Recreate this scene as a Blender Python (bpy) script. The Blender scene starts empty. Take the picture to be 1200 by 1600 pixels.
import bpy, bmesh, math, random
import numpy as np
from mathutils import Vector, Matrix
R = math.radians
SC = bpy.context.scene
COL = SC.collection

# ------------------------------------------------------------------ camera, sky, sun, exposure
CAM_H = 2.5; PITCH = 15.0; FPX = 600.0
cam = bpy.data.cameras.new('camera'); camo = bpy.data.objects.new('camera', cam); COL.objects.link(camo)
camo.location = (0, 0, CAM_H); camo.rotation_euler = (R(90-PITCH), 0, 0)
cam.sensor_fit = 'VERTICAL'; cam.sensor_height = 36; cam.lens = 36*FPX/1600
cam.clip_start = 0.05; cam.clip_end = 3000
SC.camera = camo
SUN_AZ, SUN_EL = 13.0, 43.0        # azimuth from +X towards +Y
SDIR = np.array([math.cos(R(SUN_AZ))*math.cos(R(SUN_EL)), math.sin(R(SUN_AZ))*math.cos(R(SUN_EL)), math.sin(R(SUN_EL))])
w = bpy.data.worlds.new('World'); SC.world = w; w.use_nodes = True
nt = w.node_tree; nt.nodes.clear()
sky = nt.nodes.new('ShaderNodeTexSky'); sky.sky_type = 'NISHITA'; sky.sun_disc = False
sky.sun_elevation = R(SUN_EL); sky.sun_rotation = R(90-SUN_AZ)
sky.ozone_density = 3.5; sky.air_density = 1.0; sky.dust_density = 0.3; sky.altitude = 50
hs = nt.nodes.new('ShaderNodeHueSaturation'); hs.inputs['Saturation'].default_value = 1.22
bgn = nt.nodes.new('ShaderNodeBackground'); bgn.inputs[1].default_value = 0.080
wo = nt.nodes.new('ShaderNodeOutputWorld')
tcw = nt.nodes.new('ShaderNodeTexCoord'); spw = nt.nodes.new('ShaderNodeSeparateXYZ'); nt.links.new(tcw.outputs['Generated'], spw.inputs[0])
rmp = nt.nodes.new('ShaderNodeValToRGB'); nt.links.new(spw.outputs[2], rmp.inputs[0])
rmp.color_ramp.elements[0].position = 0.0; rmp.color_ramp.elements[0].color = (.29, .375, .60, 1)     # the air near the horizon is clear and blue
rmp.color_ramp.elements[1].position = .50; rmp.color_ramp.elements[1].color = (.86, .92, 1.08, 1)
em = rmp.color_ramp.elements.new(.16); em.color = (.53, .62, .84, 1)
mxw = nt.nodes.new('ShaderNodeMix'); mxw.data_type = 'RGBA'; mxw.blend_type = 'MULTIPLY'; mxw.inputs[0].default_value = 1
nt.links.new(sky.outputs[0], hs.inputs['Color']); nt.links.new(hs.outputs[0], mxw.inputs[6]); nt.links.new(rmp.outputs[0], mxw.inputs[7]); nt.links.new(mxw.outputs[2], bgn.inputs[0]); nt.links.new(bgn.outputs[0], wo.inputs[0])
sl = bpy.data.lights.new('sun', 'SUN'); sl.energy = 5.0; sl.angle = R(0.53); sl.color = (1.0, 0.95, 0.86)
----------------
- To be done:
Please reproduce the entire listing, exactly as shown.

- In response:
Recreate this scene as a Blender Python (bpy) script. The Blender scene starts empty. Take the picture to be 1200 by 1600 pixels.
import bpy, bmesh, math, random
import numpy as np
from mathutils import Vector, Matrix
R = math.radians
SC = bpy.context.scene
COL = SC.collection

# ------------------------------------------------------------------ camera, sky, sun, exposure
CAM_H = 2.5; PITCH = 15.0; FPX = 600.0
cam = bpy.data.cameras.new('camera'); camo = bpy.data.objects.new('camera', cam); COL.objects.link(camo)
camo.location = (0, 0, CAM_H); camo.rotation_euler = (R(90-PITCH), 0, 0)
cam.sensor_fit = 'VERTICAL'; cam.sensor_height = 36; cam.lens = 36*FPX/1600
cam.clip_start = 0.05; cam.clip_end = 3000
SC.camera = camo
SUN_AZ, SUN_EL = 13.0, 43.0        # azimuth from +X towards +Y
SDIR = np.array([math.cos(R(SUN_AZ))*math.cos(R(SUN_EL)), math.sin(R(SUN_AZ))*math.cos(R(SUN_EL)), math.sin(R(SUN_EL))])
w = bpy.data.worlds.new('World'); SC.world = w; w.use_nodes = True
nt = w.node_tree; nt.nodes.clear()
sky = nt.nodes.new('ShaderNodeTexSky'); sky.sky_type = 'NISHITA'; sky.sun_disc = False
sky.sun_elevation = R(SUN_EL); sky.sun_rotation = R(90-SUN_AZ)
sky.ozone_density = 3.5; sky.air_density = 1.0; sky.dust_density = 0.3; sky.altitude = 50
hs = nt.nodes.new('ShaderNodeHueSaturation'); hs.inputs['Saturation'].default_value = 1.22
bgn = nt.nodes.new('ShaderNodeBackground'); bgn.inputs[1].default_value = 0.080
wo = nt.nodes.new('ShaderNodeOutputWorld')
tcw = nt.nodes.new('ShaderNodeTexCoord'); spw = nt.nodes.new('ShaderNodeSeparateXYZ'); nt.links.new(tcw.outputs['Generated'], spw.inputs[0])
rmp = nt.nodes.new('ShaderNodeValToRGB'); nt.links.new(spw.outputs[2], rmp.inputs[0])
rmp.color_ramp.elements[0].position = 0.0; rmp.color_ramp.elements[0].color = (.29, .375, .60, 1)     # the air near the horizon is clear and blue
rmp.color_ramp.elements[1].position = .50; rmp.color_ramp.elements[1].color = (.86, .92, 1.08, 1)
em = rmp.color_ramp.elements.new(.16); em.color = (.53, .62, .84, 1)
mxw = nt.nodes.new('ShaderNodeMix'); mxw.data_type = 'RGBA'; mxw.blend_type = 'MULTIPLY'; mxw.inputs[0].default_value = 1
nt.links.new(sky.outputs[0], hs.inputs['Color']); nt.links.new(hs.outputs[0], mxw.inputs[6]); nt.links.new(rmp.outputs[0], mxw.inputs[7]); nt.links.new(mxw.outputs[2], bgn.inputs[0]); nt.links.new(bgn.outputs[0], wo.inputs[0])
sl = bpy.data.lights.new('sun', 'SUN'); sl.energy = 5.0; sl.angle = R(0.53); sl.color = (1.0, 0.95, 0.86)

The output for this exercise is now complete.